### Aim of the task
Set the lines down again exactly, first line through the line that contains "tag(o, lab, 'stone', 'stones", with no pictures.
─── Dataset section
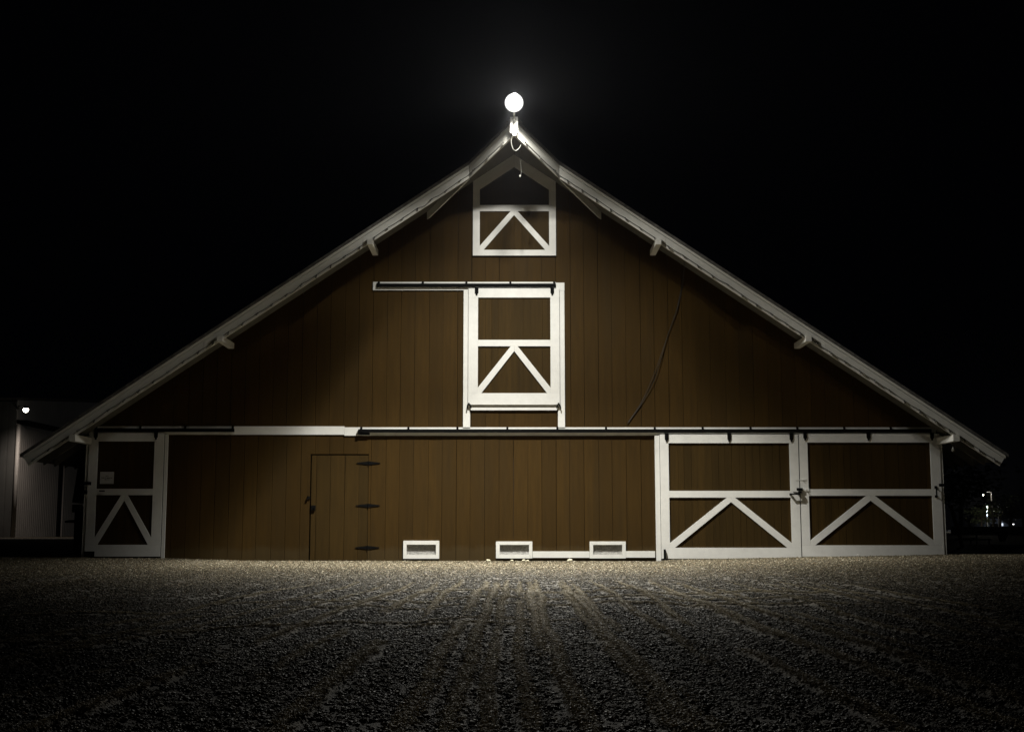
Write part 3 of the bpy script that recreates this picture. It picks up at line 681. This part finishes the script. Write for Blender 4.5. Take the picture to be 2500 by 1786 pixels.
# pale stones and leaves at the foot of the wall
for i, (px, py, r, lab) in enumerate(((1192, 1369, .045, 'leftmost small pale stone at the wall foot, left of the middle vent'), (1250, 1370.5, .035, 'small flat pale stone under the left part of the middle vent'),
        (1279, 1370.5, .045, 'left one of two touching pale stones under the middle vent'), (1287.5, 1370.5, .035, 'right one of two touching pale stones under the middle vent'), (1391, 1369, .062, 'largest pale stone, under the skirt board between two vents'), (2096, 1357, .05, 'small dark grey stone at the foot of the right sliding door'))):
    r *= .8; x = X(px, py, 25.85); bm = bmesh.new(); bmesh.ops.create_icosphere(bm, subdivisions=2, radius=1)
    for v_ in bm.verts: v_.co = v_.co * (1 + random.uniform(-.14, .14)); v_.co.x *= r * 1.3; v_.co.y *= r; v_.co.z *= r * .75
    me = bpy.data.meshes.new('stone'); bm.to_mesh(me); bm.free(); me.materials.append(M['stone'] if i < 5 else M['concrete'])
    o = bpy.data.objects.new('stone', me); C.objects.link(o); o.location = (x, 25.85, float(G(x, 25.85)) + r * .45); o.rotation_euler = (0, .2, i)
    tag(o, lab, 'stone', 'stones at the foot of the barn wall')

# ---------------- left background: metal shed with its lamp ----------------
sx0, sy0 = -31.0, 78.0; S_ = 78 / F
shed = empty('metal_shed', (sx0, sy0, 0), 'large pale corrugated metal shed standing behind the left side of the barn', 'shed')
mshed = plain('corrugated_metal', (.40, .38, .36), .6, .0, var=.12, scale=.6)
mshd2 = plain('shaded_metal_front', (.12, .12, .115), .6, .2, var=.2, scale=.6)  # same shed metal, darkened in colour for the front face in shade
def ribwall(y0, y1, z0f, z1f, name, m, pitch=.32, rib=.014, x=sx0):
    mb = MB(); y = y0
    while y < y1:
        q = min(y + pitch, y1); a = y + (q - y) * .35
        mb.hexa([(x, y, z0f), (x, a, z0f), (x, a, z1f(a)), (x, y, z1f(y))], [(x - .1, y, z0f), (x - .1, a, z0f), (x - .1, a, z1f(a)), (x - .1, y, z1f(y))])
        mb.hexa([(x - rib, a, z0f), (x - rib, q, z0f), (x - rib, q, z1f(q)), (x - rib, a, z1f(a))], [(x - .1, a, z0f), (x - .1, q, z0f), (x - .1, q, z1f(q)), (x - .1, a, z1f(a))]); y = q
    return mb.build(name, m, shed)
top = lambda y: 8.62 + (y - 78) * .09 if y < 100 else 10.6 - (y - 100) * .09
ribwall(78, 85.5, .0, lambda y: 7.15, 'side_wall', mshed); ribwall(86.6, 122, .0, lambda y: 7.15, 'side_wall', mshed)
ribwall(78, 122, 7.4, top, 'gable_wall', mshed, rib=.012)
MB().box(sx0 - .4, sx0 - .2, 85.5, 86.6, 0, 7.15).build('door_gap', M['dark'], shed)
MB().box(sx0 - .05, sx0 + .35, 78.5, 122, 7.12, 7.42).build('canopy_edge', M['iron'], shed)
MB().tube([(sx0 + .08, 77.95, 0), (sx0 + .08, 77.95, 7.1)], .13, 8).build('downpipe', mshed, shed, True)
mb = MB(); x = sx0 - .1
while x > sx0 - 20: mb.box(x - .45, x - .12, 78.0, 78.1, 0, 8.55); mb.box(x - .12, x, 78.03, 78.1, 0, 8.55); x -= .45
mb.build('front_wall', mshd2, shed)
mb = MB(); mb.prism([(77.8, 8.60), (100, 10.68), (122.2, 8.6), (122.2, 8.75), (100, 10.85), (77.8, 8.77)], sx0 - 20, sx0 + .1, axis='x'); mb.build('roof', M['shingle'], shed)
lx, ly, lz = X(63, 1000, 75.8), 75.8, Z(1000, 75.8)
wl = empty('wall_lamp', (sx0, 78, lz), 'small glaring lamp high on the corner of the metal shed', 'lamp')
MB().tube([(sx0, 78.0, lz + .25), (sx0 + .4, 77.0, lz + .35), (lx, ly, lz + .2)], .04).build('bracket', M['alu'], wl, True)
MB().lathe([(.0001, .22), (.1, .2), (.2, .1), (.2, .08), (.0001, .08)], (lx, ly, lz), 14).build('shade', M['alu'], wl, True)
MB().lathe([(.15, .08), (.17, 0), (.12, -.12), (.0001, -.17)], (lx, ly, lz), 14).build('lens', glow('warm_lamp', (1, .93, .78), 12), wl, True)
l = bpy.data.lights.new('shed_lamp_light', 'SPOT'); l.energy = 560; l.spot_size = math.radians(150); l.spot_blend = 1; l.shadow_soft_size = .1; l.color = (1, .86, .74)
o = bpy.data.objects.new('shed_lamp_light', l); C.objects.link(o); o.location = (lx + .1, ly, lz - .35); o.rotation_euler = Vector((.15, .25, -1)).to_track_quat('-Z', 'Y').to_euler()

# utility post beside the left corner of the barn
def at(px, py, Y): return P(px, py, Y)
up_ = empty('utility_post', (X(190, 1360, 28.0), 28.0, float(G(-9.7, 28))), 'black post with a switch box and lever beside the left corner of the barn', 'post')
xa, xb = X(182, 1300, 28), X(200, 1300, 28)
MB().box(xa, xb, 27.95, 28.15, -.1, Z(1235, 28)).build('post', M['iron'], up_)
x0, z0 = P(180, 1226, 28); x1, z1 = P(206, 1140, 28)
MB().prism([(x0, z0), (x1 - .03, z0 - .02), (x1, z1), (x0 + .09, z1)], 27.9, 28.2).build('cover', M['iron'], up_)
MB().box(X(180, 1240, 27.9), X(196, 1240, 27.9), 27.8, 27.94, Z(1250, 27.9), Z(1231, 27.9)).build('switch_box', M['iron'], up_)
MB().box(X(197, 1240, 27.85), X(200.5, 1240, 27.85), 27.80, 27.84, Z(1249, 27.85), Z(1230.5, 27.85)).build('strip', M['white'], up_)
MB().tube([(X(180, 1272, 27.9), 27.95, Z(1272, 27.9)), (X(168, 1272, 27.9), 27.9, Z(1272, 27.9)), (X(159, 1272, 27.9), 27.9, Z(1273, 27.9))], [.035, .03, .022], 8).build('lever', M['iron'], up_)

# ---------------- right background ----------------
def onx(px, Y): return (px - 1250) * Y / 3043 * 1.0 / (math.cos(TH) + 394 / 3043 * math.sin(TH)) if False else X(px, 1287, Y)
# low wall across the far field
lw = MB().box(35, 95, 100, 100.3, -.2, .70).box(35, 95, 99.95, 100.35, .70, .76)
tag(lw.build('low_wall', M['concrete']), 'long low concrete wall across the dark field to the right', 'wall')
# far house
hx0, hx1 = onx(2403, 300), onx(2462, 300)
hs = empty('house', ((hx0 + hx1) / 2, 300, 0), 'far pale blue lit building with a low curved gable behind the lamps', 'building')
mh = plain('pale_wall', (.6, .64, .72), .8, var=.1, scale=1)
pts_ = [(hx0, 0), (hx1, 0), (hx1, 1.5)] + [(hx0 + (hx1 - hx0) * t, 1.5 + 1.3 * (1 - (2 * abs(t - .45)) ** 2.2)) for t in np.linspace(.95, .05, 12)] + [(hx0, 1.9)]
MB().prism(pts_, 300, 306).build('wall', mh, hs)
MB().box(hx0 + 1.4, hx0 + 3.2, 299.7, 300, .0, 1.6).build('doorway', M['dark'], hs)
MB().box(hx0 + 4.0, hx0 + 4.5, 299.9, 300.02, 1.1, 1.7).build('window', glow('lit_window', (.8, .88, 1), 1.2), hs)
mb = MB(); mb.box(onx(2466, 330), onx(2496, 330), 330, 334, 0, 3.0)
ow = empty('outbuilding', (onx(2481, 330), 330, 0), 'long dim grey building to the right of the pale blue one', 'building')
mb.build('wall', plain('grey_wall', (.3, .31, .33), .8), ow); MB().box(onx(2465, 330), onx(2497, 330), 329.6, 334.4, 3.0, 3.25).build('roof', M['shingle'], ow)
def lamp(px, pyl, Y, e, lab, col=(1, 1, 1), s=12, r=.28, arm=.0, pole='white'):
    x, z = P(px, pyl, Y)
    lo_ = empty('street_lamp', (x + arm, Y, 0), lab, 'street lamp')
    MB().tube([(x + arm, Y, 0), (x + arm, Y, z + .3)] + ([(x, Y, z + .35)] if arm else []), .07 * max(1, Y / 150), 6).build('pole', M[pole], lo_, True)
    MB().lathe([(.0001, .25), (r * .7, .22), (r * 1.1, .08), (.0001, .07)], (x, Y, z), 12).build('shade', M['alu'], lo_, True)
    MB().lathe([(r, .07), (r * .9, -.05), (.0001, -r * .6)], (x, Y, z), 12).build('lens', glow('lamp_lens', col, s), lo_, True)
    if e: point('street_lamp_light', (x, Y - .1, z - r * .6 - .15), e, .15, col)
lamp(2400.7, 1206, 170, 1600, 'highest and brightest street lamp, right of the barn above the far building', (1, .95, .8), 14, .30, arm=1.1, pole='cable')
lamp(2408.6, 1235, 260, 8000, 'blue white street lamp on the bright pole before the pale building', (.75, .85, 1), 14, .2)
lamp(2424, 1249, 240, 1200, 'lowest and faintest of the three far street lamps', (1, .97, .85), 10, .28, arm=.0)
# bright mast pole at the right edge
x, z = P(2493, 1186, 60)
fp = MB().tube([(x, 60, z), (X(2499, 1290, 60), 60, 0)], .05, 8); tag(fp.build('flag_pole', M['white'], None, True), 'tall thin pale pole at the right edge of the photo', 'pole')
# diamond sign
x, z = P(2427, 1271, 220)
sg = empty('road_sign', (x, 220, 0), 'small diamond shaped road sign seen against the pale building', 'sign')
MB().tube([(x, 220, 0), (x, 220, z + .2)], .06, 6).build('post', M['alu'], sg)
MB().prism([(x - .38, z), (x, z - .38), (x + .38, z), (x, z + .38)], 219.85, 219.9).build('sign_plate', plain('yellow_sign', (.25, .2, .03), .6), sg)
# trees
leafm = plain('foliage', (.07, .09, .03), .7, var=.5, scale=3); barkm = plain('bark', (.3, .29, .27), .9, var=.3, scale=3); barkd = plain('dark_bark', (.1, .08, .06), .9)
def tree(px, Y, h, cr, lab, bark=barkm, dens=350, trunk=.16, lean=0, crown_z=.62, leaf=.16):
    x = onx(px, Y); rr = random.Random(int(px))
    t = empty('tree', (x, Y, 0), lab, 'tree', 'trees in the right background')
    mb = MB(); mb.tube([(x, Y, -.1), (x + lean * .3, Y, h * .3), (x + lean * .5, Y, h * .45)], [trunk, trunk * .8, trunk * .65], 7)
    tips = []
    for k in range(7):
        a = k * .9 + rr.random(); L = h * rr.uniform(.3, .5); el = rr.uniform(.5, 1.2)
        p0 = Vector((x + lean * .45, Y, h * rr.uniform(.34, .45))); p1 = p0 + Vector((math.cos(a) * math.cos(el), math.sin(a) * math.cos(el), math.sin(el))) * L * .5
        p2 = p1 + Vector((math.cos(a) * .6, math.sin(a) * .6, .7)) * L * .5
        mb.tube([p0, p1, p2], [trunk * .5, trunk * .3, trunk * .1], 5); tips += [p1, p2]
    mb.build('trunk', bark, t, True)
    cb = MB()
    cl = [p + Vector((rr.gauss(0, .3), rr.gauss(0, .3), rr.gauss(0, .25))) * cr for p in tips for _ in range(2)]
    for c_ in cl:
        for _ in range(dens // len(cl)):
            p = c_ + Vector((rr.gauss(0, .3), rr.gauss(0, .3), rr.gauss(0, .22))) * cr
            R = Matrix.Rotation(rr.uniform(0, 6.28), 3, 'Z') @ Matrix.Rotation(rr.uniform(0, 3.14), 3, 'X')
            s_ = leaf * rr.uniform(.6, 1.4); q = [p + R @ Vector(w_) * s_ for w_ in ((-1, 0, 0), (0, -.45, 0), (1, 0, .1), (0, .45, .1))]
            cb.add(q, [(0, 1, 2, 3)])
    cb.build('crown', leafm, t)
tree(2369, 140, 3.2, .9, 'small pale barked tree with sparse twigs, nearest the barn corner', barkm, 160, .2, -.3, leaf=.1)
tree(2397, 190, 4.6, 1.5, 'bushy tree glowing yellow green left of the bright blue lamp pole', barkd, 900, .18, leaf=.2)
tree(2440, 200, 6.5, 1.8, 'dark leaning tree between the road sign and the far building gable', barkd, 700, .2, .8, leaf=.2)
tree(2466, 150, 5.2, 1.9, 'broad dark tree before the right end of the pale building', barkd, 700, .25, .4, leaf=.2)
tree(2345, 120, 7.5, 3.2, 'tall black tree closest behind the right corner of the barn', barkd, 900, .25, .4, leaf=.3)
for px, py, Y, col, lab in ((2436, 1236, 250, (.9, .95, 1), 'small cool light right of the blue white lamp pole'), (2441.5, 1232.5, 260, (.8, .88, 1), 'tiny light just above and right of the small cool light'), (2423, 1229, 230, (1, .95, .85), 'tiny warm light above the road sign'), (2406, 1224.5, 230, (.8, .88, 1), 'tiny light under the highest street lamp'), (2474, 1279, 200, (1, 1, 1), 'low white light in front of the grey outbuilding')):
    lamp(px, py, Y, 0, lab, col, 2.5, .14, pole='alu')
# yard clutter
x, z = P(2322, 1236, 36)
o = MB().tube([(x, 36, z), (x + .12, 36, z - .5), (x + .3, 36, 0)], [.05, .06, .05], 7).box(x - .07, x + .05, 35.95, 36.05, z - .02, z + .05)
tag(o.build('stake', plain('rusty_iron', (.35, .13, .04), .8, var=.4), None), 'leaning rusty orange stake just right of the barn corner', 'stake')
x0, z = P(2367, 1317, 44); x1 = X(2420, 1317, 44)
br = empty('low_rail', ((x0 + x1) / 2, 44, .1), 'low white horizontal rail lying out in the dark yard right of the barn', 'rail')
MB().tube([(x0, 44, z), (x1, 44, z + .01)], .022, 6).build('bar', M['white'], br, True)
for t in (.08, .35, .92): MB().box(x0 + (x1 - x0) * t - .02, x0 + (x1 - x0) * t + .02, 44.03, 44.07, .05, z + (.28 if t == .35 else 0)).build('leg', M['alu'], br)
x0, z1 = P(2440, 1297, 42); x1, z0 = P(2461, 1321, 42)
bn = empty('planter', ((x0 + x1) / 2, 42, .1), 'tapered tan tub standing in the dark yard near the right edge', 'planter')
MB().prism([(x0 + .06, z0), (x0 + .14, z0), (x1, z1 - .05), (x0, z1 - .05)], 41.9, 42.2).build('tub', plain('tan_plastic', (.3, .24, .13), .7), bn)
MB().box(x0 - .02, x1 + .02, 41.88, 42.22, z1 - .05, z1).build('rim', M['concrete'], bn)
kb = MB().box(X(2424, 1338, 36), 40, 35.8, 36.1, -.1, float(G(15, 36)) + .07)  # pale box added to stand in for a lit strip of ground
tag(kb.build('lit_ground_strip', M['concrete']), 'low pale strip standing in for lit ground at the right edge', 'lit_ground_strip')
point('field_light', (18, 38, 4.2), 0, .1) if False else None

# ---------------- thin haze added for the lamp's halo ----------------
hm = bpy.data.materials.new('halo_haze'); hm.use_nodes = True; nt = hm.node_tree; nt.nodes.remove(nt.nodes['Principled BSDF'])
pv = nt.nodes.new('ShaderNodeVolumePrincipled'); pv.inputs['Color'].default_value = (.9, .92, 1, 1); pv.inputs['Density'].default_value = .00006; pv.inputs['Anisotropy'].default_value = .8
nt.links.new(pv.outputs[0], nt.nodes['Material Output'].inputs['Volume'])
hz__ = MB().box(-60, 60, -3, 340, -1.2, 14).build('haze', hm); hz__['kind'] = 'stuff'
──────
### Answer to the problem
Write part 3 of the bpy script that recreates this picture. It picks up at line 681. This part finishes the script. Write for Blender 4.5. Take the picture to be 2500 by 1786 pixels.
# pale stones and leaves at the foot of the wall
for i, (px, py, r, lab) in enumerate(((1192, 1369, .045, 'leftmost small pale stone at the wall foot, left of the middle vent'), (1250, 1370.5, .035, 'small flat pale stone under the left part of the middle vent'),
        (1279, 1370.5, .045, 'left one of two touching pale stones under the middle vent'), (1287.5, 1370.5, .035, 'right one of two touching pale stones under the middle vent'), (1391, 1369, .062, 'largest pale stone, under the skirt board between two vents'), (2096, 1357, .05, 'small dark grey stone at the foot of the right sliding door'))):
    r *= .8; x = X(px, py, 25.85); bm = bmesh.new(); bmesh.ops.create_icosphere(bm, subdivisions=2, radius=1)
    for v_ in bm.verts: v_.co = v_.co * (1 + random.uniform(-.14, .14)); v_.co.x *= r * 1.3; v_.co.y *= r; v_.co.z *= r * .75
    me = bpy.data.meshes.new('stone'); bm.to_mesh(me); bm.free(); me.materials.append(M['stone'] if i < 5 else M['concrete'])
    o = bpy.data.objects.new('stone', me); C.objects.link(o); o.location = (x, 25.85, float(G(x, 25.85)) + r * .45); o.rotation_euler = (0, .2, i)
    tag(o, lab, 'stone', 'stones at the foot of the barn wall')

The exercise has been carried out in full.